The white high top model was released shortly after, designed for the 1936 Olympics. It included a patriotic red and blue trim which became very popular along with all black canvas and leather models of the All Star. 

Today you can still buy either the bright optical white model or an off-white un-dyed model called unbleached or natural white. 

During World War II, Taylor served as a captain in the Air Force and coached regional basketball teams, which was considered an important morale booster for the troops. The All Star “Chuck Taylor” were used when GI's did their exercises and became the official sneaker of the United States Armed Forces.

The low cut version of the shoe, which is seen more frequently today, was introduced in 1957. Taylor passed away in 1969 but his shoe continued to live on. The 1970's saw an increasing popularity of sneakers among everyone, not just basketball players. Many companies began to emerge and Converse had a lot more competition on their hands.
The 80's and 90's saw an increasing popularity with rock musicians, and younger generations who wore them for their distinctive looks, colors, and comfort. They were also a great alternative to the high priced, high performance shoes made by Nike and other companies. They were considered a leisure shoe and now were purchased because they were fashionable. 

Converse responded by manufacturing chucks in hundreds of different variations that included prints, patterns, unusual colors, and special models for different age groups.

During the 90's, ownership and management of the Converse Company changed several times. These changes and bad business decisions, along with their loss of market share, took its toll on the company. As a result, they filed for bankruptcy in 2001. But the brand was too well established to abandon, and new ownership took over, closing all North American manufacturing and moving the manufacture of Converse athletic shoes from the USA to Asia. The brand was reestablished successfully and the company was eventually purchased by its rival, Nike.

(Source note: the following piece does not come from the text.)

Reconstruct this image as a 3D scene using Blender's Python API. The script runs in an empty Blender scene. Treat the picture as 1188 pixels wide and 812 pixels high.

As the decades pass, these simple but timeless sneakers are rediscovered and adapted by millions of people in each new generation who like their look and feel on their feet. (I personally noticed many teenagers wearing them in the mall the other day!) 

The brand itself is now over 100 years old but is still going strong! And since 1949, the basic design of the shoe has not changed. The distinctive high top and low cut oxford models are the classic American sneaker, and a favorite shoe for people of every age all around the world.